Impact
A flaw in Next.js middleware handling when using Turbopack allows an attacker to bypass the intended request preprocessing logic. This can enable the execution of requests that should normally be blocked by authentication or proxy rules, leading to unauthorized data exposure or manipulation within the application. The weakness is classified as Authentication Bypass (CWE‑288, CWE‑358).
Affected Systems
Vulnerable versions are Next.js releases from 15.2.0 through 15.5.17 inclusive, and from 16.2.0 through 16.2.5 inclusive.
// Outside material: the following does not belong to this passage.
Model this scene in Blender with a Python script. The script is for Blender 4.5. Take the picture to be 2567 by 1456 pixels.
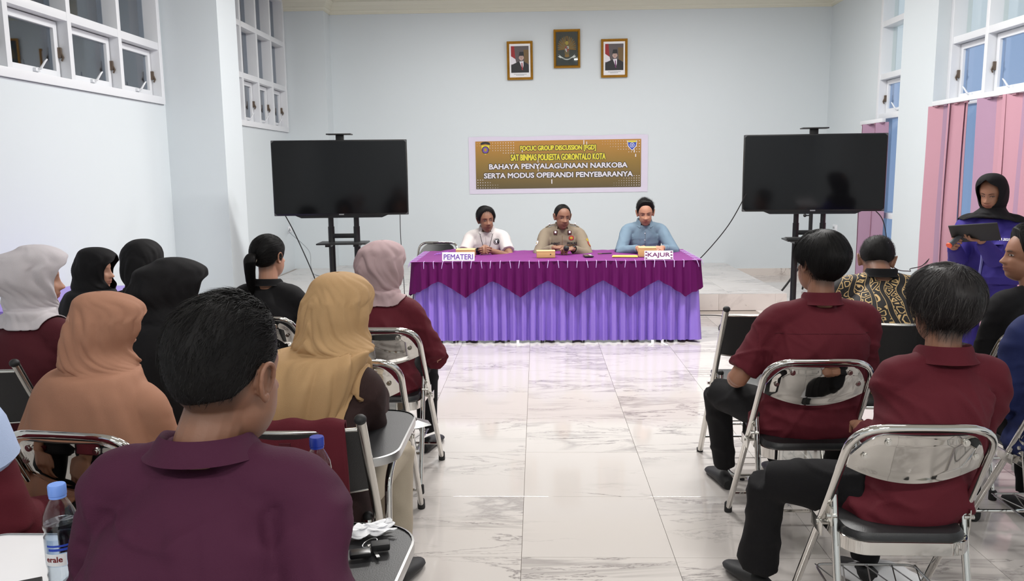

The fix is applied in release 15.5.18 and 16.2.6. Applications built with these versions and configured to use Turbopack in middleware.ts are at risk.
Risk and Exploitability
The vulnerability has a CVSS score of 7.5, suggesting a high impact if exploited. The EPSS score is 0.00014 (< 1%), indicating a very low probability of exploitation in the wild. The absence of a KEV listing confirms that there are no publicly known exploits. Despite the low EPSS, the moderate–high severity and the identified authentication bypass (CWE‑288, CWE‑358) recommend a precautionary stance. Attackers would target segment-prefetch routes in App Router applications, and the likely vector is HTTP requests that trigger middleware processing. No special conditions or privilege are required beyond normal web traffic to exploit the bypass.